(A brief discussion twixt Baer & Baer's editor, a.k.a. BE)

JB: You been watching the Obama trip?

BE: I've been working, putting out a newspaper full of bad news about schools, tornados, crime in the streets, tension over lack of state funding for Philly.

JB: Well, there appears to be some tension between the White House press pool covering the president's trip and the White House press office.

BE: That's probably a good thing. The press and the pols are supposed to have an adversarial relationship.

JB: Actually, it's sorta silly. I mean being part of a select group of national press traveling for a week with the President and First Lady in Ireland, England, France and Poland would seem to be a plum assignment.

BE: Agreed.

JB: Well, I've been reading White House press pool reports, and one about a black-tie dinner at the U.S. Embassy in London that the Obamas hosted for the Queen to reciprocate for a white-tie dinner the Queen hosted at the palace the night before caught my eye.
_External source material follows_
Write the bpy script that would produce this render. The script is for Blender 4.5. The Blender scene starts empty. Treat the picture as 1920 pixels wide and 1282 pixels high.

BE: Because it was so lavish?

JB: It was. The embassy guest list included Tom Hanks, David Beckam, Colin Firth, Harry Potter author J.K. Rowling, entertainment by Broadway star Kristin Chenoweth and, of course, a banquet. But that's not what made me say hmmmm.

BE: What did then?

JB: The pool report from the Wall Street Journal's Carol Lee said that after White House reporters watched the Queen arrive in the "state Bentley," the press pool was "holding in a two-car garage."

BE: With the Bentley? Did they take turns sitting behind the wheel?

JB: Unclear. But for the first time in my memory, the White House insisted the report include a note from the White House press office. It said that before the report was sent to folks like me on the press list, it should also mention that the garage was "furnished with hot food, Internet connections, tables, chairs, power outlets and easy access to restrooms."

BE: Always take care of those who are writing about you.

JB: Yeah, but then the note got snippy. It said, "If the pool would prefer to hold in the vans during future events, we can, of course, make the necessary arrangements."

BE: Badda-bing! If you whiners want to go from "roughing it" in a food-stocked embassy garage to cooling heels in a Chevy van, we can make that happen.

JB: A little reminder about whose traveling show this is and whose along for the ride.